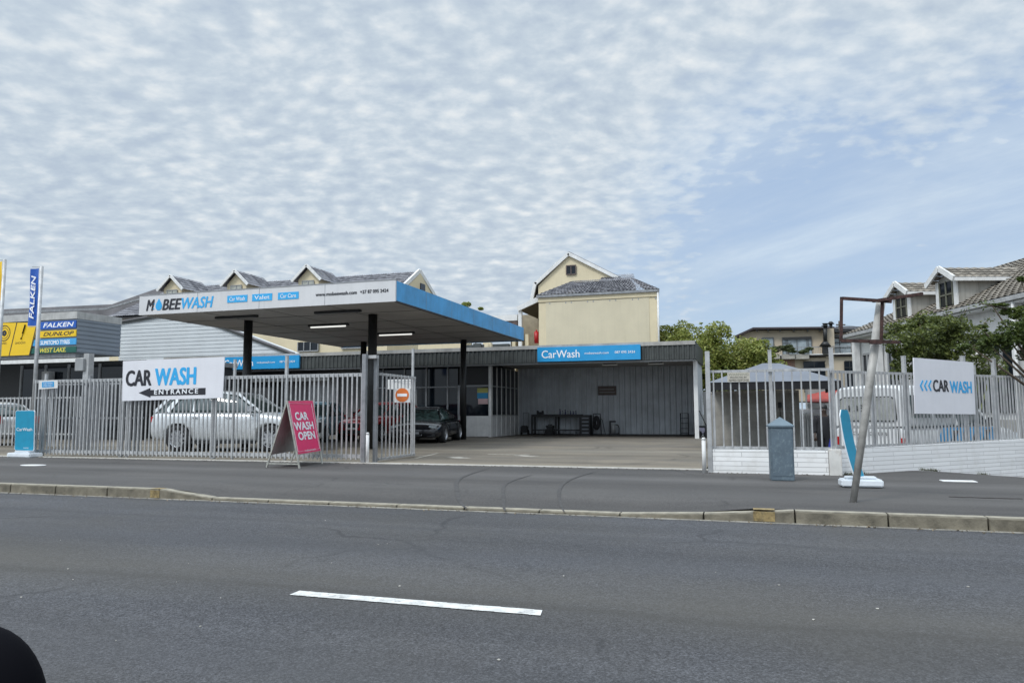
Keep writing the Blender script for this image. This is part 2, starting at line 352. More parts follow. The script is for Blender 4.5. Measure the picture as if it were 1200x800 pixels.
M['bark'] = mat('bark', (.09,.07,.05), .9, var=.3, vs=12, bump=.5, bs=30)
M['tealm'] = mat('teal car paint', (.26,.42,.50), .25, .3, var=.03, coat=.8)
# ------------------------------------------------------------------ flat sign planes and lettering
class Plane:
    """a vertical plane through O whose right direction has angle a to +X, facing the road"""
    def __init__(s, O, a=0.0, tilt=0.0):
        s.O = Vector(O); s.U = Vector((math.cos(a), math.sin(a), 0)); s.V = Vector((0,0,1)); s.Nn = Vector((math.sin(a), -math.cos(a), 0))
        if tilt:
            s.V = (s.V*math.cos(tilt) - s.Nn*math.sin(tilt)); s.Nn = s.U.cross(s.V)
    def uv(s, px, py):
        d = ray(px, py); C = Vector((0,0,H)); t = (s.O-C).dot(s.Nn)/d.dot(s.Nn); P = C+d*t-s.O
        return P.dot(s.U), P.dot(s.V)
    def P(s, u, v, n=0): return s.O+s.U*u+s.V*v+s.Nn*n
    def board(s, bm, u0, u1, v0, v1, n0, n1):
        vs = [bm.verts.new(s.P(u, v, n)) for u in (u0, u1) for v in (v0, v1) for n in (n0, n1)]
        for f in ((0,1,3,2),(4,6,7,5),(0,4,5,1),(2,3,7,6),(0,2,6,4),(1,5,7,3)): bm.faces.new([vs[i] for i in f])
    def poly(s, bm, pts, n0, n1):
        prism(bm, [s.P(u, v, n0) for u, v in pts], s.Nn*(n1-n0))
def lettering(txt, pl, u0, u1, v0, v1, mt, parent, n=.006, bold=.0, shear=0.0, name='lettering', sp=1.0, vert=False, skew=0.0):
    cu = bpy.data.curves.new('t', 'FONT'); cu.body = txt; cu.size = 1; cu.extrude = 0; cu.offset = 0; cu.shear = shear; cu.space_character = sp
    cu.resolution_u = 3
    o = bpy.data.objects.new('t', cu); COL.objects.link(o)
    dg = bpy.context.evaluated_depsgraph_get(); me = bpy.data.meshes.new_from_object(o.evaluated_get(dg))
    bpy.data.objects.remove(o); bpy.data.curves.remove(cu)
    xs = [v.co.x for v in me.vertices]; ys = [v.co.y for v in me.vertices]
    if not xs: return None
    a, b, c, d = min(xs), max(xs), min(ys), max(ys)
    for v in me.vertices:
        s_, q = (v.co.x-a)/(b-a), (v.co.y-c)/max(d-c, 1e-6)
        if vert: s_, q = 1-q, s_
        u = u0+(u1-u0)*s_
        v.co = pl.P(u, v0+(v1-v0)*q+skew*(u-u0), n)
    if bold:
        w = bold*(v1-v0 if not vert else u1-u0)*.95; b0_ = bmesh.new()
        for i, (du, dv) in enumerate(((-1,0),(1,0),(0,-.6),(0,.6),(-.7,.5),(.7,-.5),(.7,.5),(-.7,-.5))):
            b1_ = bmesh.new(); b1_.from_mesh(me)
            for v in b1_.verts: v.co += pl.U*(du*w)+pl.V*(dv*w)-pl.Nn*(.0003*(i+1))
            tm_ = bpy.data.meshes.new('x'); b1_.to_mesh(tm_); b1_.free(); b0_.from_mesh(tm_); bpy.data.meshes.remove(tm_)
        b0_.from_mesh(me); b0_.to_mesh(me); b0_.free()
    me.materials.clear()
    return link(name, me, mt, parent)
def letpx(txt, pl, px0, px1, py0, py1, mt, parent, **k):
    """lettering in the box whose left and right edges and mid height the photo gives"""
    pm = (py0+py1)/2; xm = (px0+px1)/2
    ua, _ = pl.uv(px0, pm); ub, _ = pl.uv(px1, pm); _, vb = pl.uv(xm, py1); _, vt = pl.uv(xm, py0)
    return lettering(txt, pl, ua, ub, vb, vt, mt, parent, **k)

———

**WRITTEN TASK:**
Copy the listing in full and without alteration, omitting every picture.

**EXERCISE RESPONSE:**
Keep writing the Blender script for this image. This is part 2, starting at line 352. More parts follow. The script is for Blender 4.5. Measure the picture as if it were 1200x800 pixels.
M['bark'] = mat('bark', (.09,.07,.05), .9, var=.3, vs=12, bump=.5, bs=30)
M['tealm'] = mat('teal car paint', (.26,.42,.50), .25, .3, var=.03, coat=.8)
# ------------------------------------------------------------------ flat sign planes and lettering
class Plane:
    """a vertical plane through O whose right direction has angle a to +X, facing the road"""
    def __init__(s, O, a=0.0, tilt=0.0):
        s.O = Vector(O); s.U = Vector((math.cos(a), math.sin(a), 0)); s.V = Vector((0,0,1)); s.Nn = Vector((math.sin(a), -math.cos(a), 0))
        if tilt:
            s.V = (s.V*math.cos(tilt) - s.Nn*math.sin(tilt)); s.Nn = s.U.cross(s.V)
    def uv(s, px, py):
        d = ray(px, py); C = Vector((0,0,H)); t = (s.O-C).dot(s.Nn)/d.dot(s.Nn); P = C+d*t-s.O
        return P.dot(s.U), P.dot(s.V)
    def P(s, u, v, n=0): return s.O+s.U*u+s.V*v+s.Nn*n
    def board(s, bm, u0, u1, v0, v1, n0, n1):
        vs = [bm.verts.new(s.P(u, v, n)) for u in (u0, u1) for v in (v0, v1) for n in (n0, n1)]
        for f in ((0,1,3,2),(4,6,7,5),(0,4,5,1),(2,3,7,6),(0,2,6,4),(1,5,7,3)): bm.faces.new([vs[i] for i in f])
    def poly(s, bm, pts, n0, n1):
        prism(bm, [s.P(u, v, n0) for u, v in pts], s.Nn*(n1-n0))
def lettering(txt, pl, u0, u1, v0, v1, mt, parent, n=.006, bold=.0, shear=0.0, name='lettering', sp=1.0, vert=False, skew=0.0):
    cu = bpy.data.curves.new('t', 'FONT'); cu.body = txt; cu.size = 1; cu.extrude = 0; cu.offset = 0; cu.shear = shear; cu.space_character = sp
    cu.resolution_u = 3
    o = bpy.data.objects.new('t', cu); COL.objects.link(o)
    dg = bpy.context.evaluated_depsgraph_get(); me = bpy.data.meshes.new_from_object(o.evaluated_get(dg))
    bpy.data.objects.remove(o); bpy.data.curves.remove(cu)
    xs = [v.co.x for v in me.vertices]; ys = [v.co.y for v in me.vertices]
    if not xs: return None
    a, b, c, d = min(xs), max(xs), min(ys), max(ys)
    for v in me.vertices:
        s_, q = (v.co.x-a)/(b-a), (v.co.y-c)/max(d-c, 1e-6)
        if vert: s_, q = 1-q, s_
        u = u0+(u1-u0)*s_
        v.co = pl.P(u, v0+(v1-v0)*q+skew*(u-u0), n)
    if bold:
        w = bold*(v1-v0 if not vert else u1-u0)*.95; b0_ = bmesh.new()
        for i, (du, dv) in enumerate(((-1,0),(1,0),(0,-.6),(0,.6),(-.7,.5),(.7,-.5),(.7,.5),(-.7,-.5))):
            b1_ = bmesh.new(); b1_.from_mesh(me)
            for v in b1_.verts: v.co += pl.U*(du*w)+pl.V*(dv*w)-pl.Nn*(.0003*(i+1))
            tm_ = bpy.data.meshes.new('x'); b1_.to_mesh(tm_); b1_.free(); b0_.from_mesh(tm_); bpy.data.meshes.remove(tm_)
        b0_.from_mesh(me); b0_.to_mesh(me); b0_.free()
    me.materials.clear()
    return link(name, me, mt, parent)
def letpx(txt, pl, px0, px1, py0, py1, mt, parent, **k):
    """lettering in the box whose left and right edges and mid height the photo gives"""
    pm = (py0+py1)/2; xm = (px0+px1)/2
    ua, _ = pl.uv(px0, pm); ub, _ = pl.uv(px1, pm); _, vb = pl.uv(xm, py1); _, vt = pl.uv(xm, py0)
    return lettering(txt, pl, ua, ub, vb, vt, mt, parent, **k)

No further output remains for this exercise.